Y ahí surge la tentación de interpretar. ¿Qué significa este pasaje, qué simboliza aquel detalle? Leer “El palacio de los sueños” es casi repetir la tarea de Mark-Alem: interpretar. Él clasifica sueños, muchas veces sin comprenderlos, obedeciendo una maquinaria absurda que pide sentido a cualquier precio. Como lector podría caer en lo mismo, convertirme en un burócrata del significado. Pero no leo para imponer a una novela lo que su autor “quiso decir”, sino para dejarme afectar. Y lo que me afectó aquí fue la atmósfera de opresión, la angustia del control, la pregunta inquietante sobre cuánto de nuestra vida nos pertenece y cuánto es materia de vigilancia.
La novela no necesita grandilocuencia. Su prosa es sobria, directa, enigmática. Kadaré escribe con frases contenidas que transmiten el peso de los muros, la densidad del silencio, la incomodidad de saberse observado. El ritmo alterna momentos de tedio burocrático con revelaciones intensas, como el descubrimiento de un sueño que podría cambiar el destino del imperio. En ese contraste reside gran parte de su fuerza literaria: la capacidad de volver inquietante lo cotidiano, de transformar un simple legajo de papeles en el eco de un poder desmesurado.
Lo fascinante es que esta alegoría funciona más allá del contexto albanés. Para un lector de Tirana en los años ochenta, el Palacio reflejaba la dictadura de Enver Hoxha. Para mí, sin ese trasfondo, fue la metáfora universal de cualquier régimen que vigila, censura y controla. Estoy seguro de que un lector estadounidense pensará en otros rostros del poder, pero la sensación será la misma: la amenaza de un sistema que quiere regular incluso nuestros sueños. Esa universalidad convierte a Kadaré en un clásico.

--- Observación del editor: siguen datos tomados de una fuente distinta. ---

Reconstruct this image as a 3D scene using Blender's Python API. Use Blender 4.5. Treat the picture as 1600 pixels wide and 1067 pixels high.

Terminé la novela con la misma mezcla de fascinación y asfixia con que la empecé. Fue como atravesar un sueño oscuro del que uno despierta con alivio, pero también con la certeza de haber visto algo verdadero. Leer a Kadaré fue un descubrimiento que llegó con retraso —casi un año después de aquella recomendación—, pero llegó en el momento justo. Estoy seguro de que no será la última vez que me adentre en sus alegorías, tan precisas como perturbadoras. Te leo!